Barack Obama checks to see if he still needs the umbrella held by a US marine. Photograph: Jason Reed/Reuters
You can argue that Republicans have blocked President Obama from
doing just about anything. You can argue that he's had bad luck. You
can argue that he isn't always the greatest orator. But you can't argue
away that the Department of Justice took the unprecedented step of
seizing phone records from the Associated Press. Or the flimsy rationale justifying
drone attacks abroad and
at home. Or the
bizarre step the Pentagon has taken
to expand the ability of the military to intervene in state and local
matters. Or the fact that Guantanamo Bay is still open years after Obama
vowed he would close it, and the US is making headlines
for force feeding inmates.
These are actions that President Obama and his top team have taken on their own.
Yes,
the various scandals have been politicized this week. That's the
American we live in today, but even among Obama voters, there should be
genuine disappointment. This not the President Obama we voted for, not
even close.
I was in Washington DC the night that
Barack Obama
was elected president in 2008. As usual, people were hopping from bar
to bar to watch the returns come in and high five friends (or boo, in
some cases). When it became clear that Obama had won and he
gave his victory speech,
something happened that I have rarely witnessed in America: spontaneous
demonstrations broke out. People started marching down some of the main
streets, many shaking keys or banging on pots and pans. Others carried
American flags. Cars honked (more than usual) in solidarity.
It was mostly young people marching – from varied backgrounds. Many of these parades
ended up in front of the White House
where chants of "goodbye Bush" (or some variation thereof) began. It
was the same slogan heard as Barack Obama was sworn in as president in
January 2009 and Bush flew away in a helicopter.
There was a
belief, especially among voters in their 20s and 30s, that Obama was
going to be different. That his promises to "change the culture in
Washington" were real. That his administration wouldn't be beholden to
lobbyists and conduct executive power grabs. That
any wars would be justified.
This was, after all, the candidate who put statements on
his website like:
"The
Bush administration has ignored public disclosure rules and has invoked
a legal tool known as the 'state secrets' privilege more than any other
previous administration to get cases thrown out of civil court."
Don't
get me wrong, we've seen cracks in Obama's idealism since he was sworn
in as president. It is typified in the fact that prisoners –
166 of them – are still detained at Guantanamo Bay despite Obama's promises to close the prison swiftly after he took office.
But this week was one head-shaking moment too many for me, and it appears from the president's
sinking approval rating
that others – including some who gave Obama a real chance – are with
me. As a registered Republican, I thought long and hard about whether to
vote for Obama, but I crossed party lines, as did many of my young
peers. I wanted a more transparent and accountable government. I wanted
America to make a very different statement after the Bush years.

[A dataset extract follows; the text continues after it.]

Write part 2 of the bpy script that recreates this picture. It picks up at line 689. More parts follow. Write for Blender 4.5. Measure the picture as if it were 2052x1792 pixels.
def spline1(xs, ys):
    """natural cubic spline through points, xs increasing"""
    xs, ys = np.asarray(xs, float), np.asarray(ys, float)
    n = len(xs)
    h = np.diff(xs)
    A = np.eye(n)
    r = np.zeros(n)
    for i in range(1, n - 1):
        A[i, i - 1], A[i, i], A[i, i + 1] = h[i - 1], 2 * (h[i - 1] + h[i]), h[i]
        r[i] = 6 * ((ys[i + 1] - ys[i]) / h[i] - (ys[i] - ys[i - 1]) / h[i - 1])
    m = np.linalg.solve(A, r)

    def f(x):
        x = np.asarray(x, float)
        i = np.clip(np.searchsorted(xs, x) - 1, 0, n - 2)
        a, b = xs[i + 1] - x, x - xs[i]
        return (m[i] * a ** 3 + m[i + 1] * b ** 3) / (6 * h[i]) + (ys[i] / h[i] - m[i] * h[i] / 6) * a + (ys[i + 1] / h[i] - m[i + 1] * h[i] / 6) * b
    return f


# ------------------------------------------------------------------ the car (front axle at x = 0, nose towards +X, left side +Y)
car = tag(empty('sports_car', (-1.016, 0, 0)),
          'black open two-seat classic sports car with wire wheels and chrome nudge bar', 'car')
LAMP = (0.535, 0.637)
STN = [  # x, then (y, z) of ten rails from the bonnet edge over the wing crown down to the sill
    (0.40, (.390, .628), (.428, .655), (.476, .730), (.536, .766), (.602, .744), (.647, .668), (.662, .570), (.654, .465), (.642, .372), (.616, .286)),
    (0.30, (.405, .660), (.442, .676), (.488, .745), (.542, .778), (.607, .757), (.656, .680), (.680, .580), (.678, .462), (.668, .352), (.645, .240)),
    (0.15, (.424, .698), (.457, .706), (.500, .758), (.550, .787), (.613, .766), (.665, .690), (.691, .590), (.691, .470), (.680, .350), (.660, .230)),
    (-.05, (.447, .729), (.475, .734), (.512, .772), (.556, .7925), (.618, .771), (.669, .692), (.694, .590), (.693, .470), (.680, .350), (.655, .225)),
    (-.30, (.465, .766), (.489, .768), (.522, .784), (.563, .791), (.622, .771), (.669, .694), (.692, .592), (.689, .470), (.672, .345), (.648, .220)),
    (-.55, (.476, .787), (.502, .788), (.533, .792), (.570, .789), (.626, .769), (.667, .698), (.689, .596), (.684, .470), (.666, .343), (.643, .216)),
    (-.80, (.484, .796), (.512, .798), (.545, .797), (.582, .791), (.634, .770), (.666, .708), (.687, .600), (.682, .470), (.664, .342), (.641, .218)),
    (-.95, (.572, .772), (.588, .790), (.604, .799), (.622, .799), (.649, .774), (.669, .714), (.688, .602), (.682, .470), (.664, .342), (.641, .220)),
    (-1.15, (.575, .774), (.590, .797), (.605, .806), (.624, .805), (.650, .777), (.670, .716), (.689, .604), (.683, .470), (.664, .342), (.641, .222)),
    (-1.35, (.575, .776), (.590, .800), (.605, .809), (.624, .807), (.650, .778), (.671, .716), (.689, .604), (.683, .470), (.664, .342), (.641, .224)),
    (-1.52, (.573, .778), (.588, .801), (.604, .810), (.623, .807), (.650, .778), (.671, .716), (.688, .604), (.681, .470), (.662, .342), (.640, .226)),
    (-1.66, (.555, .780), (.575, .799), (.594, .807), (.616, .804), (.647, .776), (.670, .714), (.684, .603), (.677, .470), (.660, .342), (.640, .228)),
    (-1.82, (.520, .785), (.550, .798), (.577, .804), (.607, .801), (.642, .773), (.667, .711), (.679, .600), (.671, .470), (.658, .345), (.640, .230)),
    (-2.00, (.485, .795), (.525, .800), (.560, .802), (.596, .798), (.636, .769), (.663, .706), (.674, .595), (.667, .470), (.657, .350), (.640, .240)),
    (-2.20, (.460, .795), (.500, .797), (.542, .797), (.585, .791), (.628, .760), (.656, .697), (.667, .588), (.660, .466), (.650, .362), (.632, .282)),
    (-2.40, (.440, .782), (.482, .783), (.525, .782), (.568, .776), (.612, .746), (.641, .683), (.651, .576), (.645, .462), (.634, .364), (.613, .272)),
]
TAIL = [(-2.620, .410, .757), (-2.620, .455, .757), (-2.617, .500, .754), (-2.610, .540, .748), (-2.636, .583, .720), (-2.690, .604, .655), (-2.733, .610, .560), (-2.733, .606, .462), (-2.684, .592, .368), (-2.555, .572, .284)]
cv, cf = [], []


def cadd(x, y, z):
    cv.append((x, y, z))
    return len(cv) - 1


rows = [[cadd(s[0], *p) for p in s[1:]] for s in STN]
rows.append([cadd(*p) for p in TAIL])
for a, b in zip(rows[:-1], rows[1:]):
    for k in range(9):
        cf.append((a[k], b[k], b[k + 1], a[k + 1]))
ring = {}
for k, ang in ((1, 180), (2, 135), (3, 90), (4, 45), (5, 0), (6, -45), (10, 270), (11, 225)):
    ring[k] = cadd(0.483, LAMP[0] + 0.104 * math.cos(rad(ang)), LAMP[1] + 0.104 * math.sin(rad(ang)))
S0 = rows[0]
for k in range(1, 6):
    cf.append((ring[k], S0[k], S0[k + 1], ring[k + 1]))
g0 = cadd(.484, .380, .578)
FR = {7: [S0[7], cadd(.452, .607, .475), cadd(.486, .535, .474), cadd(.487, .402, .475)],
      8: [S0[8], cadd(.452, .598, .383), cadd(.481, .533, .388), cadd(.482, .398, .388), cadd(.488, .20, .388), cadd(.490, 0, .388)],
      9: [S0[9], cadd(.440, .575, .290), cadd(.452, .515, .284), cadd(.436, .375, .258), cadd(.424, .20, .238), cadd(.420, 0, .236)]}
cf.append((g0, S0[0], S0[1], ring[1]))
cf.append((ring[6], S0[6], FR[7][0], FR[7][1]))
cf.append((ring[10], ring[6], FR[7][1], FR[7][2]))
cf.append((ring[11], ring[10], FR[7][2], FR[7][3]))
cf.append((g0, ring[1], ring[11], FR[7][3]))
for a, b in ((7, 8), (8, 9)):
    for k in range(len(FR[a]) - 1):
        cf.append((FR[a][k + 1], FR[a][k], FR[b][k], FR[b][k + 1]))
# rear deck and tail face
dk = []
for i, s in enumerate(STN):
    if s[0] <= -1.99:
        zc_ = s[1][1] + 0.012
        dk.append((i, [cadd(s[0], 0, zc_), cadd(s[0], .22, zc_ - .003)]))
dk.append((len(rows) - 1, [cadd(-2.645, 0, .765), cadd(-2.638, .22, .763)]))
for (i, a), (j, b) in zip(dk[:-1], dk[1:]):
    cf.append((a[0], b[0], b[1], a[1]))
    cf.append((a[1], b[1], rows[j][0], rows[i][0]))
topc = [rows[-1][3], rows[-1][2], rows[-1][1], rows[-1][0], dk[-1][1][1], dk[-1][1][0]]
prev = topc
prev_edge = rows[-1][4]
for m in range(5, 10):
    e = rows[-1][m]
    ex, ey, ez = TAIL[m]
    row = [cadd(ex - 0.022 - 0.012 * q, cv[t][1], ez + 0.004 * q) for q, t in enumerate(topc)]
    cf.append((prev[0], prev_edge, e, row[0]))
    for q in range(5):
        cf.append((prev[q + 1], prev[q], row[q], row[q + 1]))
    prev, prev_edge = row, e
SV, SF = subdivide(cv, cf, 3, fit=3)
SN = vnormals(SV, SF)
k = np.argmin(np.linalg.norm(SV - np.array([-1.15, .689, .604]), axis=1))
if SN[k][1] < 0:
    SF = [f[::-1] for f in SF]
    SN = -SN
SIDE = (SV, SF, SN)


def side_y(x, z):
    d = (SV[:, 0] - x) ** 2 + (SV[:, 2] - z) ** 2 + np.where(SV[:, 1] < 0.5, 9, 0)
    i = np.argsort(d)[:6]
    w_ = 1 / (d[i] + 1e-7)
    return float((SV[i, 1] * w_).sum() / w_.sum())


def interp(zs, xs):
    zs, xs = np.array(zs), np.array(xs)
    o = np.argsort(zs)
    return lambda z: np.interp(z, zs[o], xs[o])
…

Yet even setting aside Benghazi and the IRS conservative targeting ordeal, which is a big set aside considering
reports now suggest that officials in Washington were very much involved, there's still plenty that makes Obama's presidency
eerily reminiscent of the Bush administration, especially when it comes to these "trust us, this is in the name of national security" kind of statements.
Huh?
The government just had to seize the phone records of 20 Associated
Press phone lines, including on in the agency's Congress bureau, and not
tell anyone about it for what appears to be weeks. This was supposedly
done because of a leak about a failed al-Qaida plot in Yemen on the
anniversary of Osama bin Laden's death in 2012. But as the
AP has stated,
it held the article for several days before publication because of a
government request, and CIA Director John Brennan later testified that
there was no threat to the American people since the plot was foiled.
Keep in mind that candidate Obama opposed the Bush administration's
warrantless wiretapping of US citizen phones in the name of national security.
Something doesn't line up here, and the fact that no one in the Justice Department has been
fired like the IRS acting commissioner suggests that the White House doesn't see anything wrong.
No, this isn't in the league of weapons of mass destruction that don't exist. But add the AP overreach to the
Obama administration's stance on
drones,
inaction on Guantanamo and the continued push to expand military and
intelligence powers and you get more of the same old White House power
grabs.
This isn't the president so many took to the streets to
cheer on in 2008. And the blame for that can't be placed solely on
partisan politics or the media's thirst for a good scandal.